Enslavement brought African and Native people into contact with each other, especially during the early colonial period, and created a situation in which sexual relationships were developed. For some Africans, there were forced illegitimate kinship ties, through Native American mixed-blood slave owner engaging in conjugal visits or forced breeding to increase the slave population. For some Natives, this meant intermarriage with Africans or Afro-Natives. This development led to the descendants of either situation to merge in with the larger African slave populations of homes and integrated plantations, all who were sold to either a white, Native mixed-blood, or Native slave owner.
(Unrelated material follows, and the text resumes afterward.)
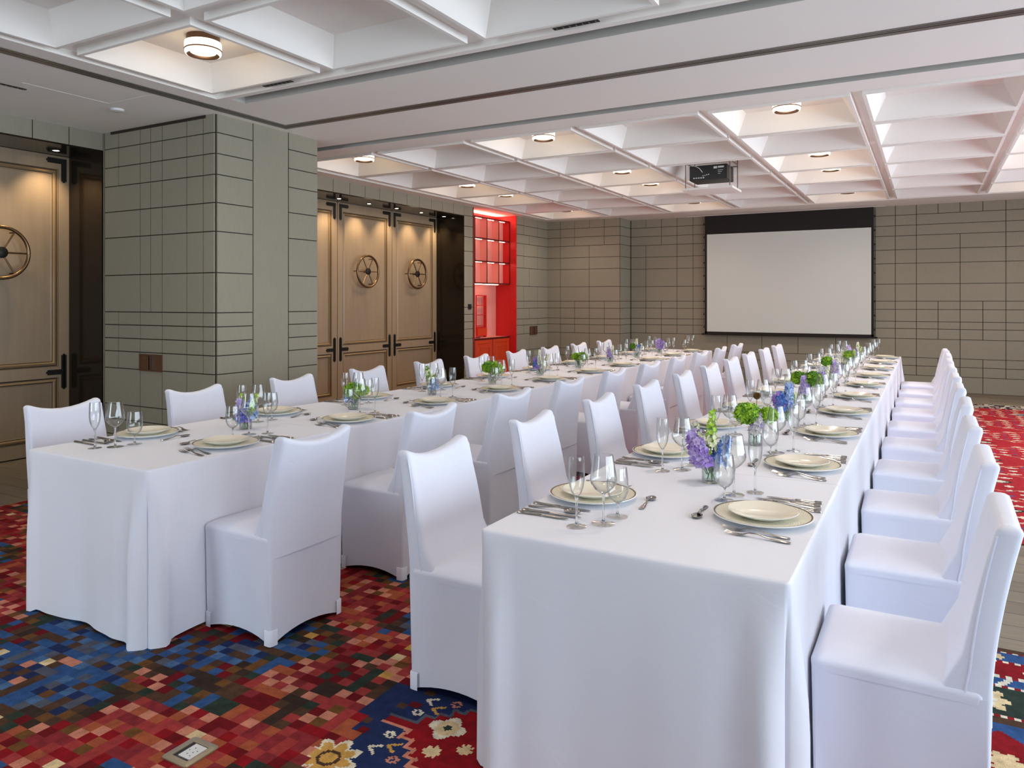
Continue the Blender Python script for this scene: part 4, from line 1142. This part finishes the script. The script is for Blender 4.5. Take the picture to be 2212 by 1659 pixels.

The bonds they developed persisted throughout the early 1700s, where black slaves escaped to Indian communities in significant numbers and Native slaves were traded to the West Indies to prevent the likelihood of their escape. Evidence that black slaves sometimes found protection in Native communities exists in the oral histories of African American and Native American as well as in the British colonists who were frustrated by the heighten relations between African and Natives.2

As Indian slavery feel out of favor in the British colonies and many African slaves were imported on the Native’s land, the Cherokee and Africans could not help but to view each other through the lenses of European colonialism and racism. Within the gradual developing relationship was the characteristic of an ever-present theme of contradiction. One of those contradictions was the trading of slaves. The Treaty of Whitehall signed in 1730 between several Cherokee men and the British called to the Cherokee to act “that if any negro slaves run away into the woods from their English masters, the Cherokee Indians shall…bring them back to the Plantation from whence they run away or to the Governor…” in exchange for traded goods such as guns and Euro-American clothing.3 As the Cherokees hunted the runaway slaves, they also aided, adopted many of them into their families, and married both free and enslaved black slaves. It wasn’t until the late 1700s that a firmer separation between Cherokees and African Americans began.

The call to civilization changes the entire trajectory of how the Cherokee nation lived. The Cherokee understandings of racial difference and hierarchy surged by an American program to “civilize” the Cherokees in the Treaty of Holston of 1790.4 No one in the Cherokee tribe owned the land they inhabited up until the 1790s. In the previous period men would hunt, go to war, and conduct political negotiations and leadership. Women would raise corn, prepared foods, and manage both the home and the community ties. Men going from hunting to farming and women going from farming to weaving, along with trying to privately own land and put use to it was just a fragment of the Cherokee nation’s growing imbalance.

Only eight percent of the Cherokee nation will come to owning slaves along with much land in means of practicing and inheriting the “American way of life”. They embraced white culture such as eating three times a day instead of when they were hungry at any time. They started to dress like them and those who owned land were either a white man with a Cherokee woman, a Cherokee man with a white woman, or the descendant of either one. This was oddly there are several people who look Euro-American as chiefs for the Five Civilized Tribes, especially the Cherokee. Their slaves built them mansions, handled domestic needs, and worked in the fields just like those in the American South.